**Set exercise**
Return a copy of each line that holds the string "slab".

**Dataset extract**

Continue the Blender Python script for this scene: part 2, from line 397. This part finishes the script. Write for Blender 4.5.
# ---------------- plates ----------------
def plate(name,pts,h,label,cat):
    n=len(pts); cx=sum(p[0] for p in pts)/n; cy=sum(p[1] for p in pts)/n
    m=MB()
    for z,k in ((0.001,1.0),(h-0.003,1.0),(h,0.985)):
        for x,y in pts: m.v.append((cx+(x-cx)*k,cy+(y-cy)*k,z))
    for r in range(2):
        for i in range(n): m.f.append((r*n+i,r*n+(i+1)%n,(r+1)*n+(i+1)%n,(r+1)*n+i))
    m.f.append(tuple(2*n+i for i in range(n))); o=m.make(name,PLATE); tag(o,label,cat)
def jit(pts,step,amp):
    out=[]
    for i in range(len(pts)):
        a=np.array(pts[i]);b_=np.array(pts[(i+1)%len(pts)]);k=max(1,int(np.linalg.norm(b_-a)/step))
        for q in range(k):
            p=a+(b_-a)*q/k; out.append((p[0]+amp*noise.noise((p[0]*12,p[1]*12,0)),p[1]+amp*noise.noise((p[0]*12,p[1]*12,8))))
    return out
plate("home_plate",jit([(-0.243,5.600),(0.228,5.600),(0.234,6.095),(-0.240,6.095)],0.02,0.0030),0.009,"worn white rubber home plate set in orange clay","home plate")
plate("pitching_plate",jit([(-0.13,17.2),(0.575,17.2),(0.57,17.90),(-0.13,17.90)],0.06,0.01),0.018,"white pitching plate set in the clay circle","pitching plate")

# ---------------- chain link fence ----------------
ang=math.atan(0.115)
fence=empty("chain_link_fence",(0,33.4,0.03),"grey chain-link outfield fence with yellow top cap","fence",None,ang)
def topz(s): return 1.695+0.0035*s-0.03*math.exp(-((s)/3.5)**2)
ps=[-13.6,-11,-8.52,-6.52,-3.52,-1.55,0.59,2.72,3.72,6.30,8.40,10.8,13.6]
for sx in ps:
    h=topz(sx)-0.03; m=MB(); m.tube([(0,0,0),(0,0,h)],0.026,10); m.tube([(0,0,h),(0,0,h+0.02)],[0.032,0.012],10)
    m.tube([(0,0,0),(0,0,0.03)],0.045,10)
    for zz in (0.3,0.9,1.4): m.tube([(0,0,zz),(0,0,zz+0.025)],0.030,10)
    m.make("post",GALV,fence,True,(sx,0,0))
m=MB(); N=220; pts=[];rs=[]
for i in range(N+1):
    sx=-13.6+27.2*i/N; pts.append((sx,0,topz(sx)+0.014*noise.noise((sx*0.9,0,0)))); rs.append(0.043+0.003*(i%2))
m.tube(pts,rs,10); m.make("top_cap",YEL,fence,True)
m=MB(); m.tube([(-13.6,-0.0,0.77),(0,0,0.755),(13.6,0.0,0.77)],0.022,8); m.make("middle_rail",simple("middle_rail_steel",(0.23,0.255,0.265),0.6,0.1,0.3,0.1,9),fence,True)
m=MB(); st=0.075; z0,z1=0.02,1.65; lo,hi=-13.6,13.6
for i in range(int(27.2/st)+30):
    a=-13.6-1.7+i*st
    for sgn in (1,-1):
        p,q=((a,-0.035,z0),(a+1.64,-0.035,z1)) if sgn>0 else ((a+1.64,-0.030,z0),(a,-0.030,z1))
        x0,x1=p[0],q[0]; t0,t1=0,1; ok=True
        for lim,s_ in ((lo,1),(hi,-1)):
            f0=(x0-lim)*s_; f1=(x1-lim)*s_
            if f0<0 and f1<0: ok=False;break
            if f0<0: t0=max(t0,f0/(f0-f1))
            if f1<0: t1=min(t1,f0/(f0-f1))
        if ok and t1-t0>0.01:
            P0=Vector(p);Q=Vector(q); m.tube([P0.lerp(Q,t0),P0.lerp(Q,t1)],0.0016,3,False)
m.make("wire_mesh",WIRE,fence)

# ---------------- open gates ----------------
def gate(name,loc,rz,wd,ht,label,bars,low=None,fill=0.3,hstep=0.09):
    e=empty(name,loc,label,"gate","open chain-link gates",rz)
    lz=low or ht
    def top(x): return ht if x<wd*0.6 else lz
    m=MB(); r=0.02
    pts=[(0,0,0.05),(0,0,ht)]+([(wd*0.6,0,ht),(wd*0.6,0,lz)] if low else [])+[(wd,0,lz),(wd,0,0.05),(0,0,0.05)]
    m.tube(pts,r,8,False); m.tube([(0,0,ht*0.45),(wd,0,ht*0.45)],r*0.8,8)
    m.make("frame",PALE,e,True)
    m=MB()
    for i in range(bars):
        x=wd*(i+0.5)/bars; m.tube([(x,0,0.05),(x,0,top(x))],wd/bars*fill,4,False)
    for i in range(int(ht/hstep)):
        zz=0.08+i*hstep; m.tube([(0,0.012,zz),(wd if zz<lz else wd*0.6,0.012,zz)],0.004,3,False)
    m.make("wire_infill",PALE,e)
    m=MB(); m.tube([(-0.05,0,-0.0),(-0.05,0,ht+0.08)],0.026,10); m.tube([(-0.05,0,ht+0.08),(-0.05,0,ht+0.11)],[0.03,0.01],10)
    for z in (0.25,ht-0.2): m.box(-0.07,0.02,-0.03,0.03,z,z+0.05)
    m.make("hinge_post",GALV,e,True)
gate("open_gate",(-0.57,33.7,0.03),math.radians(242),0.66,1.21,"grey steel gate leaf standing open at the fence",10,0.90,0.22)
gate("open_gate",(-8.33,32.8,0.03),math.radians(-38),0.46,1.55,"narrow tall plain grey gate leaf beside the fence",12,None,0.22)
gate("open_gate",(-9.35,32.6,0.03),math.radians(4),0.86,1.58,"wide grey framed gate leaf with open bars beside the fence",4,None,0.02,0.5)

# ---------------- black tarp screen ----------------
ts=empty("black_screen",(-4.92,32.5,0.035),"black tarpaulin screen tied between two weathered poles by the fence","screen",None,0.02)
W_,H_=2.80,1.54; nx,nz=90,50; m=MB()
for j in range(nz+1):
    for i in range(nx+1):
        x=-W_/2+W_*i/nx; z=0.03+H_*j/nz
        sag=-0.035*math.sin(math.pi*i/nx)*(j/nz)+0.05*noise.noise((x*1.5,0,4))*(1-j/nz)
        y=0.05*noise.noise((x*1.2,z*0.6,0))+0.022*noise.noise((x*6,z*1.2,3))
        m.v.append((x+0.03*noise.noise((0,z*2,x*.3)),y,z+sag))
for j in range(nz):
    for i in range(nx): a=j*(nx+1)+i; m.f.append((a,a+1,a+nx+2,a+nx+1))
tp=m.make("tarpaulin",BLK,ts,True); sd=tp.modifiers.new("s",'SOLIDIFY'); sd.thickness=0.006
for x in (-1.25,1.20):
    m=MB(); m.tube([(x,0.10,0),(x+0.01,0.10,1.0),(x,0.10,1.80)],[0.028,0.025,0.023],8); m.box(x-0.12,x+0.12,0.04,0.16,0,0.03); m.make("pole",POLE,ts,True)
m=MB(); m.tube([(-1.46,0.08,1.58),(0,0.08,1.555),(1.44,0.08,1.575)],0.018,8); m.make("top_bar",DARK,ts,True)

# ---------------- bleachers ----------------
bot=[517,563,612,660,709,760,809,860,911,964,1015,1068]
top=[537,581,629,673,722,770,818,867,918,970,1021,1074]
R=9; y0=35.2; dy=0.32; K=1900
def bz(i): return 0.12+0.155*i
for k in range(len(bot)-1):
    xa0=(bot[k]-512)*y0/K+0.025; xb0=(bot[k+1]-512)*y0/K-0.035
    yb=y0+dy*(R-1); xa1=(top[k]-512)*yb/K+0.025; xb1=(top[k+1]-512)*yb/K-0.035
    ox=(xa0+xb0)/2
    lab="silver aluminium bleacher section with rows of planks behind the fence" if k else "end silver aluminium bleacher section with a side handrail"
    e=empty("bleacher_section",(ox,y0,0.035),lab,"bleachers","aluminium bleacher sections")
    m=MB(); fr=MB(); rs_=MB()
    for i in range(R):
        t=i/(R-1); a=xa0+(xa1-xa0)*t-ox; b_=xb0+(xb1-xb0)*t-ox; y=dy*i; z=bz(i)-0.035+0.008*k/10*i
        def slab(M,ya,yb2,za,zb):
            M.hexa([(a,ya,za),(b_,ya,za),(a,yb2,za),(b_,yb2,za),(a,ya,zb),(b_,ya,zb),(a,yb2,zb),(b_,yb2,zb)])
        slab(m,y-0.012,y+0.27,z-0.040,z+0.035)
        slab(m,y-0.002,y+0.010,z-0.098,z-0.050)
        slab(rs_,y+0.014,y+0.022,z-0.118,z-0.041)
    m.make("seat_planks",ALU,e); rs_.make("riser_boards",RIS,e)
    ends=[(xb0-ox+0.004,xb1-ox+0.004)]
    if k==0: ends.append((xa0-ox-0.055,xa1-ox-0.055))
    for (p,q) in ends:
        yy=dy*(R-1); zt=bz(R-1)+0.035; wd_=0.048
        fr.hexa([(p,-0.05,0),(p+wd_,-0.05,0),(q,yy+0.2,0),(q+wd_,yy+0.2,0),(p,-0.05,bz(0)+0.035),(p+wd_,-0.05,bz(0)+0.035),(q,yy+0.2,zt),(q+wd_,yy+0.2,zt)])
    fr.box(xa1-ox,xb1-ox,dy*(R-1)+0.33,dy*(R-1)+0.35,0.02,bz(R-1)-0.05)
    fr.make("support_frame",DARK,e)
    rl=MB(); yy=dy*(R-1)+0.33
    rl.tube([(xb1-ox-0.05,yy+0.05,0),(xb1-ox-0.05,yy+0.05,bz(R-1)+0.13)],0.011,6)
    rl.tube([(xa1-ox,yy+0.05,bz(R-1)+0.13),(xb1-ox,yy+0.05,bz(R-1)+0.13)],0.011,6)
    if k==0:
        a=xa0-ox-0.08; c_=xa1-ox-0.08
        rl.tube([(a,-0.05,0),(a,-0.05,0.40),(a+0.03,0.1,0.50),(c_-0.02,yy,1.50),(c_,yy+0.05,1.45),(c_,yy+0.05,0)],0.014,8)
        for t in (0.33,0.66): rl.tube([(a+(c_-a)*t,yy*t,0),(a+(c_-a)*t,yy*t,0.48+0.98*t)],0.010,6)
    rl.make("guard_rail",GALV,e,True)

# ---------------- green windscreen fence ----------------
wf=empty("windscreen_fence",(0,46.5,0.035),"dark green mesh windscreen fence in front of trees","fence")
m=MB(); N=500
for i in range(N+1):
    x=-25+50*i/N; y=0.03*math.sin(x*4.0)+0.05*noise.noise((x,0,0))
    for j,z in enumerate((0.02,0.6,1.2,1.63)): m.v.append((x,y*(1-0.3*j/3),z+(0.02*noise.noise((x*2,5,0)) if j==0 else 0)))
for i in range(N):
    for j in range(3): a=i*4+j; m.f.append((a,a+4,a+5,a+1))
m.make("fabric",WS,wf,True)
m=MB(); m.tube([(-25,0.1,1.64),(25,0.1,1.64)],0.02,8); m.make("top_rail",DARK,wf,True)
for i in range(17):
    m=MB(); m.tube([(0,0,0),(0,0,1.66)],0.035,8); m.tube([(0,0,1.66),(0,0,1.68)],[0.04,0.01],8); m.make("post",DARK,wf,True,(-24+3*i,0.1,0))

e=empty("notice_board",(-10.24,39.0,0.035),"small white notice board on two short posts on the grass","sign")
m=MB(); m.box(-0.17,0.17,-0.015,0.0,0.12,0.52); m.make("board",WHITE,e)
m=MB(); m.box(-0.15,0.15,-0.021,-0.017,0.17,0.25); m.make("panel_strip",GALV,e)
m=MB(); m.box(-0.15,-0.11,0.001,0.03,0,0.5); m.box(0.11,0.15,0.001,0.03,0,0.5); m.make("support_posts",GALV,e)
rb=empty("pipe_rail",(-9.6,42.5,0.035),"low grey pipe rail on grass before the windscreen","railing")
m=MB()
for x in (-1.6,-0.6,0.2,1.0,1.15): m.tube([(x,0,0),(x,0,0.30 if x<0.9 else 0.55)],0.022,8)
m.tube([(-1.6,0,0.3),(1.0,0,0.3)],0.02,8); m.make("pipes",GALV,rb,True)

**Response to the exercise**
        def slab(M,ya,yb2,za,zb):
        slab(m,y-0.012,y+0.27,z-0.040,z+0.035)
        slab(m,y-0.002,y+0.010,z-0.098,z-0.050)
        slab(rs_,y+0.014,y+0.022,z-0.118,z-0.041)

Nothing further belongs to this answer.